W niedzielę rywalizowano w konkursie indywidualnym. I znów popis dał Austriak Stefan Kraft, lider klasyfikacji indywidualnej PŚ. Odniósł on 37. zwycięstwo w karierze i siódme w tym sezonie, ponadto po raz 109. stanął na podium PŚ i w tej klasyfikacji wyprzedził Fina Jane Ahonena, który 108 razy stawał na podium PŚ. Drugie miejsce wywalczył Niemiec Andreas Wellinger, a trzecie Słoweniec Anże Lanisek.

Po pierwszej serii wielkie nadzieje wiązaliśmy z Aleksandrem Zniszczołem, który był czwarty. Przed nim byli tylko Kraft, drugi Austriak - Jan Hoerl - i Lanisek.

Obok Zniszczoła, który uzyskał 141,5 m, w finale wystąpili: 13. po pierwszej serii Paweł Wąsek - 137,5 m, 15. Dawid Kubacki - 135 m, 20. Kamil Stoch - 132,5 m, 27. Maciej Kot - 133,5 m oraz 29. Piotr Żyła - 128,5 m. Odpadli tylko 40. Klemens Murańka - 130 m i 43. Andrzej Stękała - 126,5 m.

Pierwsza niedzielna seria była szczególnie ważna dla Kota, który po raz pierwszy w sezonie awansował do finału konkursu i zapewnił sobie pierwsze punkty w klasyfikacji pucharowej.

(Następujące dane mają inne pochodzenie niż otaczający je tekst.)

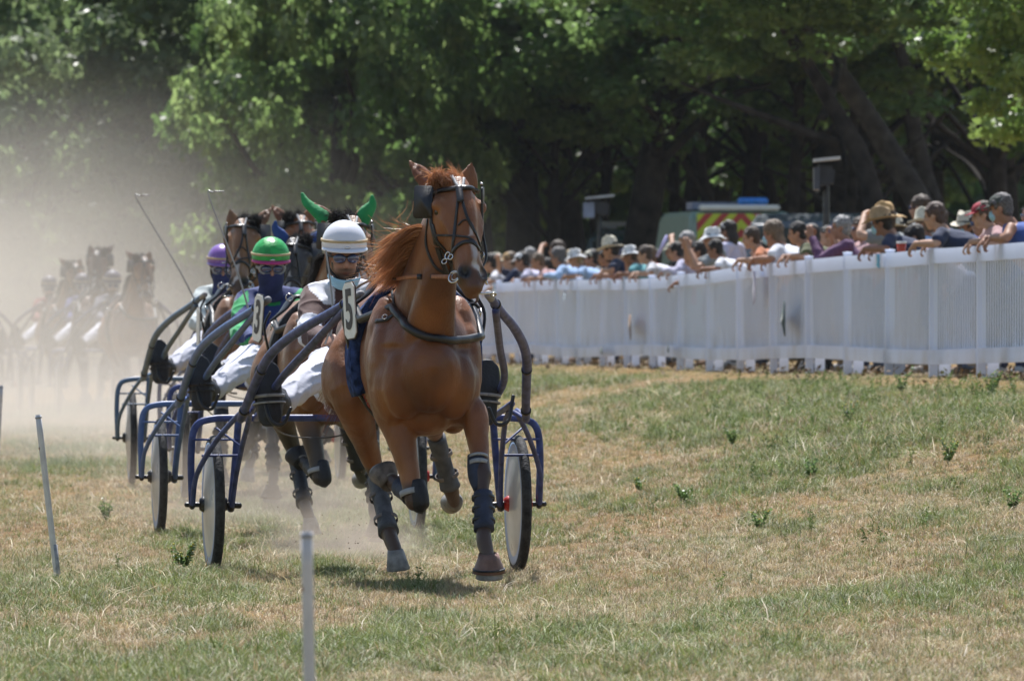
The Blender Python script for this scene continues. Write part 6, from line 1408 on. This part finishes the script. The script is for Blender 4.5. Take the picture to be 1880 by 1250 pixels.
def vehicle(kind, loc, rz, label, cat, bodym):
    root = empty(kind, loc, rz, label=label, cat=cat)   # +Y = front of the vehicle
    if kind == 'ambulance': L0, w, h = 5.2, 2.0, 2.42; prof = [(-2.6,.35),(-2.62,1.1),(-2.5,2.25),(-2.35,2.40),(1.1,2.42),(1.55,2.25),(2.15,1.35),(2.7,1.15),(2.78,.5),(2.6,.35)]
    else: L0, w, h = 4.5, 1.85, 1.85; prof = [(-2.2,.35),(-2.25,1.0),(-2.1,1.7),(-1.9,1.85),(.5,1.87),(1.0,1.75),(1.6,1.15),(2.2,1.0),(2.3,.5),(2.15,.35)]
    bm = bmesh.new(); profile_body(bm, prof, w); bmesh.ops.bevel(bm, geom=[e for e in bm.edges if e.calc_length() > .5], offset=.04, segments=2, affect='EDGES'); bd = link('body', bm_mesh(bm), bodym, parent=root, smooth=False)
    for s in (1,-1):
        for y in (-1.6,1.6):
            bm = bmesh.new(); revolve(bm, [(.001,-.12),(.20,-.12),(.30,-.12),(.335,-.08),(.335,.08),(.30,.12),(.20,.12),(.001,.12)], c=(s*(w/2-.10),y,.335), M=Matrix.Rotation(math.pi/2,3,'Y'), n=28); wh = link('wheel', bm_mesh(bm), TYRE, parent=root)
            bm = bmesh.new(); revolve(bm, [(.001,-.005),(.2,-.005),(.2,.005),(.001,.01)], c=(s*(w/2+.025),y,.335), M=Matrix.Rotation(s*math.pi/2,3,'Y'), n=24); link('rim', bm_mesh(bm), METAL, parent=wh)
    kz = h-.40
    for s in (1,-1):
        bm = bmesh.new(); zz = h*.66
        for y0, y1 in (((-2.2,-.9),(-.8,.35),(.45,1.3)) if kind == 'ambulance' else ((-1.85,-.8),(-.7,.2),(.3,.85))):
            box(bm, (s*(w/2*.955), (y0+y1)/2, zz), (.03, y1-y0, h*.20), M=Matrix.Rotation(s*-.10,3,'Y'))
        link('side_window', bm_mesh(bm), GLASS, parent=root, smooth=False)
    y, z = ((1.88,1.78) if kind == 'ambulance' else (1.33,1.45)); bm = bmesh.new(); box(bm, (0,y,z), (w*.80,.02,h*.36), M=Matrix.Rotation(-.62 if kind == 'ambulance' else -.78,3,'X')); link('windscreen', bm_mesh(bm), GLASS, parent=root, smooth=False)
    for s in (1,-1):
        bm = bmesh.new(); ell(bm, (s*w*.36, prof[-2][0]-.03, .80), (.16,.06,.09)); link('headlight', bm_mesh(bm), TRIMM, parent=root)
        bm = bmesh.new(); box(bm, (s*w*.45, prof[1][0]-.005, 1.0), (.10,.03,.30)); link('tail_light', bm_mesh(bm), REDM, parent=root, smooth=False)
        bm = bmesh.new(); ell(bm, (s*(w/2+.10), .95 if kind != 'ambulance' else 1.45, 1.25), (.10,.05,.12)); link('wing_mirror', bm_mesh(bm), LEATHER, parent=root)
    return root
wgrn = mat('green_white_paint', (.22,.31,.28), rough=.3, var=.05, scale=1, coat=.3)
D = 126; x = at(1328, D); amb = vehicle('ambulance', (x, D+1.8, zg(x,D)), math.radians(7), 'white ambulance with yellow and red chevrons and blue roof lights', 'ambulance', wgrn)
amb.scale = (.78,.8,.87)
bm = bmesh.new(); box(bm, (0,-2.60,1.78), (1.64,.05,1.16), M=Matrix.Rotation(-.10,3,'X')); link('chevron_panel', bm_mesh(bm), chevron_mat(), parent=amb, smooth=False)
bm = bmesh.new(); box(bm, (-.42,-2.66,1.42), (.50,.03,.40), M=Matrix.Rotation(-.10,3,'X')); box(bm, (.42,-2.66,1.42), (.50,.03,.40), M=Matrix.Rotation(-.10,3,'X')); link('rear_window', bm_mesh(bm), GLASS, parent=amb, smooth=False)
bm = bmesh.new(); box(bm, (0,-2.35,2.46), (1.5,.30,.09)); bmesh.ops.bevel(bm, geom=bm.edges[:], offset=.03, segments=2, affect='EDGES'); lb = link('light_bar', bm_mesh(bm), WHITEP, parent=amb, smooth=False)
bm = bmesh.new(); box(bm, (.25,-2.36,2.565), (.55,.26,.12)); bmesh.ops.bevel(bm, geom=bm.edges[:], offset=.03, segments=3, affect='EDGES'); link('blue_lamp', bm_mesh(bm), cmat('blue_lamp', (.05,.25,.75), rough=.2), parent=lb)
bm = bmesh.new(); box(bm, (-.2,-1.4,2.50), (1.2,.7,.12)); link('roof_hatch', bm_mesh(bm), cmat('hatch', (.20,.22,.30)), parent=amb, smooth=False)
D = 123; x = at(1508, D); dv = vehicle('van', (x, D, zg(x,D)), math.radians(168), 'dark van with a reflecting windscreen parked right of the ambulance', 'van', mat('dark_van_paint', (.07,.085,.10), rough=.25, var=.1, scale=2, coat=.4))
D = 142; x = at(1192, D); v = vehicle('van', (x, D, zg(x,D)), math.radians(172), 'dark blue-grey van with a pale roof rack left of the ambulance', 'van', mat('dark_teal_paint', (.03,.07,.09), rough=.25, var=.1, scale=2, coat=.4))
bm = bmesh.new(); box(bm, (0,.3,1.98), (1.6,.10,.06)); box(bm, (0,-1.2,1.98), (1.6,.10,.06)); box(bm, (.72,-.4,1.93), (.04,1.8,.05)); box(bm, (-.72,-.4,1.93), (.04,1.8,.05)); link('roof_rack', bm_mesh(bm), TRIMM, parent=v, smooth=False)
def lamp_stand(px, pyl, D, w, lab, pale):
    x = at(px, D); z0 = zg(x, D); h = CAMZ-(pyl-625)/F*D-z0; root = empty('floodlight_stand', (x,D,z0), label=lab, cat='floodlight')
    bm = bmesh.new(); tube(bm, [(0,0,0),(0,0,h)], [.045,.032], n=12, sub=1)
    for a in (0,2.1,4.2): tube(bm, [(0,0,.55),(math.cos(a)*.6,math.sin(a)*.6,0)], .02, n=6, sub=1)
    link('mast', bm_mesh(bm), LEATHER, parent=root)
    bm = bmesh.new(); box(bm, (-.02,0,h+.06), (w*.75,.26,.20), M=Matrix.Rotation(.12,3,'Y')); bmesh.ops.bevel(bm, geom=bm.edges[:], offset=.03, segments=2, affect='EDGES'); hd = link('lamp_housing', bm_mesh(bm), cmat('housing', (.03,.035,.05), rough=.5), parent=root, smooth=False)
    bm = bmesh.new(); box(bm, (.0,-.1,h+.22), (w,.42,.03), M=Matrix.Rotation(-.10,3,'Y')); link('lamp_hood', bm_mesh(bm), cmat('hood', (.45,.48,.52), rough=.4), parent=hd, smooth=False)
    bm = bmesh.new(); box(bm, (-w*.38,-.05,h+.03), (w*.22 if not pale else w*.38,.34,.22)); link('lamp_front', bm_mesh(bm), cmat('lampfront', (.20,.25,.38) if pale else (.04,.05,.08), rough=.3), parent=hd, smooth=False)
dv.scale = (1.0,.9,1.10)
lamp_stand(1517, 334, 86, .26, 'floodlight on a tall black mast behind the grey-haired man', False); lamp_stand(1101, 390, 126, .42, 'boxy floodlight with a pale front in front of the thick trunk', True)
# ------------------------------------------------------------------ dust and haze
def dust_mat(name, dens, col, nscale, aniso=.25):
    m = bpy.data.materials.new(name); m.use_nodes = True; t = m.node_tree; N = t.nodes; L = t.links; N.clear(); out = N.new('ShaderNodeOutputMaterial'); pv = N.new('ShaderNodeVolumePrincipled')
    pv.inputs['Color'].default_value = (*col,1); pv.inputs['Anisotropy'].default_value = aniso
    tc = N.new('ShaderNodeTexCoord'); ln = N.new('ShaderNodeVectorMath'); ln.operation = 'LENGTH'; L.new(tc.outputs['Object'], ln.inputs[0])
    mr = N.new('ShaderNodeMapRange'); mr.interpolation_type = 'SMOOTHSTEP'; mr.inputs[1].default_value = 1.0; mr.inputs[2].default_value = .0; mr.inputs[3].default_value = 0; mr.inputs[4].default_value = 1; L.new(ln.outputs['Value'], mr.inputs[0])
    nz = N.new('ShaderNodeTexNoise'); nz.inputs['Scale'].default_value = nscale; nz.inputs['Detail'].default_value = 3; L.new(tc.outputs['Object'], nz.inputs['Vector'])
    r2 = N.new('ShaderNodeMapRange'); r2.inputs[1].default_value = .32; r2.inputs[2].default_value = .68; r2.inputs[3].default_value = .25; r2.inputs[4].default_value = 1.6; L.new(nz.outputs[0], r2.inputs[0])
    mu = N.new('ShaderNodeMath'); mu.operation = 'MULTIPLY'; L.new(mr.outputs[0], mu.inputs[0]); L.new(r2.outputs[0], mu.inputs[1]); m2 = N.new('ShaderNodeMath'); m2.operation = 'MULTIPLY'; m2.inputs[1].default_value = dens; L.new(mu.outputs[0], m2.inputs[0])
    L.new(m2.outputs[0], pv.inputs['Density']); L.new(pv.outputs[0], out.inputs['Volume']); return m
def dust(loc, r, dens, col, nscale, lab, seg=24):
    bm = bmesh.new(); ell(bm, (0,0,0), 1.0, seg=seg, rings=14); o = link('dust_cloud', bm_mesh(bm), dust_mat('dust', dens, col, nscale), loc=loc, smooth=False, label=lab, cat='dust', kind='stuff'); o.scale = r; return o
dust((-7.0, 92, .9), (6.6, 22, 3.0), .050, (.74,.68,.60), 2.2, 'cloud of raised dust in front of the far group of sulkies')
dust((-10.0, 139, 1.6), (12.5, 18, 5.0), .055, (.74,.69,.62), 2.0, 'thick dust rising behind the far group and in front of the trees')
dust((-6.2, 97, .35), (6.0, 15, .95), .07, (.78,.72,.65), 2.4, 'dense ground-level dust round the wheels of the far group')
dust((-3.1, 76, .5), (2.7, 11, 1.35), .060, (.72,.65,.58), 2.5, 'low dust rolling behind the purple-helmeted driver')
dust((-1.55, 56.5, .15), (1.5, 5.5, .62), .16, (.70,.60,.51), 2.6, 'thin dust along the ground behind the second sulky')
dust((-.90, 47.6, .05), (.62, 2.3, .42), .55, (.66,.56,.47), 3.0, 'puffs of dust kicked up by the hooves of the bay horse')
bm = bmesh.new(); rg = np.random.default_rng(4)
for i in range(150):
    D = rg.uniform(42.5, 50); c = P(rg.normal(640, 110), 0, D); zz = abs(rg.normal(0,.16))+zg(c.x, D); s = rg.uniform(.0012,.0038)
    ell(bm, (c.x, D, zz+.01), (s,s*rg.uniform(.6,1.3),s), seg=6, rings=4)
link('flying_dirt', bm_mesh(bm), cmat('dirt_clod', (.16,.11,.07), rough=.95), label='bits of dirt and dry grass thrown up behind the hooves', cat='dirt', kind='stuff')
# thin air between here and the wood
m = bpy.data.materials.new('air'); m.use_nodes = True; t = m.node_tree; t.nodes.clear(); out = t.nodes.new('ShaderNodeOutputMaterial'); pv = t.nodes.new('ShaderNodeVolumePrincipled'); pv.inputs['Density'].default_value = .00007; pv.inputs['Color'].default_value = (.80,.88,1.0,1); pv.inputs['Anisotropy'].default_value = .2; t.links.new(pv.outputs[0], out.inputs['Volume'])
bm = bmesh.new(); box(bm, (0,140,13), (250,300,34)); link('haze', bm_mesh(bm), m, smooth=False, kind='stuff')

W finale Zniszczoł skoczył niestety słabiej niż w pierwszej próbie. Osiągnął tylko 128,5 i był po swoim skoku ósmy. Ostatecznie zajął 11. lokatę, najlepszą w sezonie. Tuż za nim uplasował się Kubacki, 17. był Kamil Stoch, 22. Paweł Wąsek, a 29. Piotr Żyła.

 

Za bardzo do przodu

- Na progu za bardzo poszedłem do przodu, zwłaszcza na warunki, jakie wtedy panowały. Był wiatr w plecy, zabrakło mi zwyczajnie wysokości, żeby jeszcze odlecieć. Technicznie jednak oddałem dwa dobre skoki, to cieszy - powiedział Zniszczoł po konkursie.

W drugim skoku Kraft potwierdził swoją tegoroczną dominację. Choć uzyskał tylko 134 m, wystarczyło mu to do końcowego zwycięstwa. Tym bardziej, że wszyscy sędziowie dali mu noty po 19 pkt.